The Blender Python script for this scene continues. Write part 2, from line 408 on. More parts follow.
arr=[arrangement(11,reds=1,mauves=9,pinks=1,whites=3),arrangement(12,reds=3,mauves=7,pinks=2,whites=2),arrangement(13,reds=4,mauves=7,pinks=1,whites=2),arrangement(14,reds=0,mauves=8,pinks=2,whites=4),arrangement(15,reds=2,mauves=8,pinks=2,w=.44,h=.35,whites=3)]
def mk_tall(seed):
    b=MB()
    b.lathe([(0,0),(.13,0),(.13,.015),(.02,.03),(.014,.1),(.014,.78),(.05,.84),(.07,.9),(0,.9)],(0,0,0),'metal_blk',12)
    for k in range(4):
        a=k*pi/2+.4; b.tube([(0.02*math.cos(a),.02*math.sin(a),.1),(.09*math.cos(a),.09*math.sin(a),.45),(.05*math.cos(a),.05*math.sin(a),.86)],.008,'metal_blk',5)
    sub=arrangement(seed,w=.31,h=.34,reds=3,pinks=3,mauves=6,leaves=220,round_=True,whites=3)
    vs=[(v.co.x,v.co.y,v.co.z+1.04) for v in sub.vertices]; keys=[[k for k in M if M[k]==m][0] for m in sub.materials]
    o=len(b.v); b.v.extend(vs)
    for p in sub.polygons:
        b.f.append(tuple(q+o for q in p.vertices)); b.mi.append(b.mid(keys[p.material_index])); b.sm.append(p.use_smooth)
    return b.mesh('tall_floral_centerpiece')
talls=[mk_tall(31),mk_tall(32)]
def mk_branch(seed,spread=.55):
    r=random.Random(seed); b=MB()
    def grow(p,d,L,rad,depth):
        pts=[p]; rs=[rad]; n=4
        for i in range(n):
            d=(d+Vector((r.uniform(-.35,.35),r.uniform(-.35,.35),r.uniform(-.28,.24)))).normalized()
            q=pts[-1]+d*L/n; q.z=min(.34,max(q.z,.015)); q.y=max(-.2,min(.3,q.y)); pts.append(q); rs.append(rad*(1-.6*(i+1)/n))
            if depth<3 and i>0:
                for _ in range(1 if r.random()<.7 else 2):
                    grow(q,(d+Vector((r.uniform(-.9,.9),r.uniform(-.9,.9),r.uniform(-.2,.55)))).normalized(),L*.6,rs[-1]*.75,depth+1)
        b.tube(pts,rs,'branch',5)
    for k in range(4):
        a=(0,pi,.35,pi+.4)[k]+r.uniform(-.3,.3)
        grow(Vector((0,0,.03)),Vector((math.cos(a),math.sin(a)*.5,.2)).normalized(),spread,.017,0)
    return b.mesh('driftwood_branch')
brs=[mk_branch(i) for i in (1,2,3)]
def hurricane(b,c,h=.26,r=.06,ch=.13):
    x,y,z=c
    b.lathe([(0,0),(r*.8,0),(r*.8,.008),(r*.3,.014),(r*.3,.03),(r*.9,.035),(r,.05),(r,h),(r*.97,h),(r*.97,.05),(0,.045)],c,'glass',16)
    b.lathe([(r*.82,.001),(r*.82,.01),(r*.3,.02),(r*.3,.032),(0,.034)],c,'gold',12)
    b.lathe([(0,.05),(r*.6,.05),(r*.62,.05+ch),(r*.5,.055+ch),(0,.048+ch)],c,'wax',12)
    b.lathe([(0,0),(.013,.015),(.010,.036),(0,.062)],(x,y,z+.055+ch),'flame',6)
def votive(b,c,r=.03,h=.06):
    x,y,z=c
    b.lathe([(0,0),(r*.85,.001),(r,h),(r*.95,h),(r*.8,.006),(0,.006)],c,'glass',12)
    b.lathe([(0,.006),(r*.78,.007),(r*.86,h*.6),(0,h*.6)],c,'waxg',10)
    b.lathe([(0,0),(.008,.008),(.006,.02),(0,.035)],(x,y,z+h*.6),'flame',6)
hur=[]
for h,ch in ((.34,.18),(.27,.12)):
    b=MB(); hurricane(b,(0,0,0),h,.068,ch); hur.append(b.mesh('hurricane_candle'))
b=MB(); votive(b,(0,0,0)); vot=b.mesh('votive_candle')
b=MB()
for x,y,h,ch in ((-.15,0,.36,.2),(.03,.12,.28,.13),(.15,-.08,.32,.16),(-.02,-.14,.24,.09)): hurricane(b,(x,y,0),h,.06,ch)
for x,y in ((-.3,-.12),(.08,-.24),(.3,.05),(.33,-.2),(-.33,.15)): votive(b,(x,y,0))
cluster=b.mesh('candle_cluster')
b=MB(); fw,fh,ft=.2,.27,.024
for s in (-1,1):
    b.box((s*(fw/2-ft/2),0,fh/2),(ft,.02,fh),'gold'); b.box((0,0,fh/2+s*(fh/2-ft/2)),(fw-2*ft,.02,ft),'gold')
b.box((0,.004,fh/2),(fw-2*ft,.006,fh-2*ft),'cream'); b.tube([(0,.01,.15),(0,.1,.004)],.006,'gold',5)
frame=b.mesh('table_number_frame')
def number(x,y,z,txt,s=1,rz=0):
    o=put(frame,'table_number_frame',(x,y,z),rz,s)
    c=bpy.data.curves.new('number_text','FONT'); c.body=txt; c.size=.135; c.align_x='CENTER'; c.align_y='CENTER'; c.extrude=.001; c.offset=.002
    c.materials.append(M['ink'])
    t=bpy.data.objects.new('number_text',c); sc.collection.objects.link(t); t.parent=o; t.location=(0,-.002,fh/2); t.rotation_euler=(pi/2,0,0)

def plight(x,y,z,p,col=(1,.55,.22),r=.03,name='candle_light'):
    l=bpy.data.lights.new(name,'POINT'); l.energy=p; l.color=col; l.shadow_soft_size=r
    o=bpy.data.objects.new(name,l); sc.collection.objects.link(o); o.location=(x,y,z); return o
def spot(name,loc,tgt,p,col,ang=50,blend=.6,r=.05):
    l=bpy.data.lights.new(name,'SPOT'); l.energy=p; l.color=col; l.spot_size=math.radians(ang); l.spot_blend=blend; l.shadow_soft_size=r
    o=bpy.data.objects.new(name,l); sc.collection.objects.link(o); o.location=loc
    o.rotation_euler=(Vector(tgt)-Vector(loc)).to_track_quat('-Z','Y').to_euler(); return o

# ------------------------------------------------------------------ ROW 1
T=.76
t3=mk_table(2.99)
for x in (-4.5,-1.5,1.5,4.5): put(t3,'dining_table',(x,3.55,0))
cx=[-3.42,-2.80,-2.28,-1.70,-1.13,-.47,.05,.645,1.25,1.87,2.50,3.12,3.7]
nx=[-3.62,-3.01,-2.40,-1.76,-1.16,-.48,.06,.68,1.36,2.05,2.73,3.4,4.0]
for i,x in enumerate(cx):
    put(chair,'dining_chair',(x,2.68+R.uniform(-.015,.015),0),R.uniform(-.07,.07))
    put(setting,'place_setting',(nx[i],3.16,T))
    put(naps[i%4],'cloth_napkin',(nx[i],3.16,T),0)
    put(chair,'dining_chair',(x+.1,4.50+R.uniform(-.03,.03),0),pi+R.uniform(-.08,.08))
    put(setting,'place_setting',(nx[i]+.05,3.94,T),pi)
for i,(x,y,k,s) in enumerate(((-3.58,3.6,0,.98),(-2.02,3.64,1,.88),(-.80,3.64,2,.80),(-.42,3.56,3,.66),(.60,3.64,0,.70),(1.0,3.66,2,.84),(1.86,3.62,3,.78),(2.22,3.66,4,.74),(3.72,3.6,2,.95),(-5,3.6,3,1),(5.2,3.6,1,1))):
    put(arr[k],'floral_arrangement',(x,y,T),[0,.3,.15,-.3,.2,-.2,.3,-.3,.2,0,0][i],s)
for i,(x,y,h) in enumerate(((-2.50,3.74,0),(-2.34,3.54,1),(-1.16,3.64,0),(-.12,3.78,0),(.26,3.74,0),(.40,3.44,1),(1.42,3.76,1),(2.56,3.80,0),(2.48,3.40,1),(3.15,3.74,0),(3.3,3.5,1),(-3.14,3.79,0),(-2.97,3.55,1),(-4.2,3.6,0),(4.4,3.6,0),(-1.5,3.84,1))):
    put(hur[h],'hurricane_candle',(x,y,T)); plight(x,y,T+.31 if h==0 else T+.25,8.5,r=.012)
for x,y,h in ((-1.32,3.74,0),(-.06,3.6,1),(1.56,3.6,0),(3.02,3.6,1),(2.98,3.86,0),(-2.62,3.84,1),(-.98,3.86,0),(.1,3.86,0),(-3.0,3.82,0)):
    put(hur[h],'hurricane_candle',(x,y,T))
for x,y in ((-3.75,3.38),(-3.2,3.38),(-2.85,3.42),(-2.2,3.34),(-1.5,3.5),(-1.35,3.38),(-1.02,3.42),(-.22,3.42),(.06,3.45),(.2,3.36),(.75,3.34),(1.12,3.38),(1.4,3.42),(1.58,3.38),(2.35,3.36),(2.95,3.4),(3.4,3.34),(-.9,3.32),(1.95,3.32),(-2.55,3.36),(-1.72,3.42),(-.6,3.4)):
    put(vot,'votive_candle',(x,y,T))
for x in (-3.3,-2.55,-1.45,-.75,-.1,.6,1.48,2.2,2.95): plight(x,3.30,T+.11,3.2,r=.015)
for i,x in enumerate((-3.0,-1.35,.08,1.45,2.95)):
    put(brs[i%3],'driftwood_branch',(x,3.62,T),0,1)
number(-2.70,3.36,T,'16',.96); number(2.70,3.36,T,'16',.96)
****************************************
*Instruction*
From the data above, copy each line where the string "lathe" appears.

*Full response*
    b.lathe([(0,0),(.13,0),(.13,.015),(.02,.03),(.014,.1),(.014,.78),(.05,.84),(.07,.9),(0,.9)],(0,0,0),'metal_blk',12)
    b.lathe([(0,0),(r*.8,0),(r*.8,.008),(r*.3,.014),(r*.3,.03),(r*.9,.035),(r,.05),(r,h),(r*.97,h),(r*.97,.05),(0,.045)],c,'glass',16)
    b.lathe([(r*.82,.001),(r*.82,.01),(r*.3,.02),(r*.3,.032),(0,.034)],c,'gold',12)
    b.lathe([(0,.05),(r*.6,.05),(r*.62,.05+ch),(r*.5,.055+ch),(0,.048+ch)],c,'wax',12)
    b.lathe([(0,0),(.013,.015),(.010,.036),(0,.062)],(x,y,z+.055+ch),'flame',6)
    b.lathe([(0,0),(r*.85,.001),(r,h),(r*.95,h),(r*.8,.006),(0,.006)],c,'glass',12)
    b.lathe([(0,.006),(r*.78,.007),(r*.86,h*.6),(0,h*.6)],c,'waxg',10)
    b.lathe([(0,0),(.008,.008),(.006,.02),(0,.035)],(x,y,z+h*.6),'flame',6)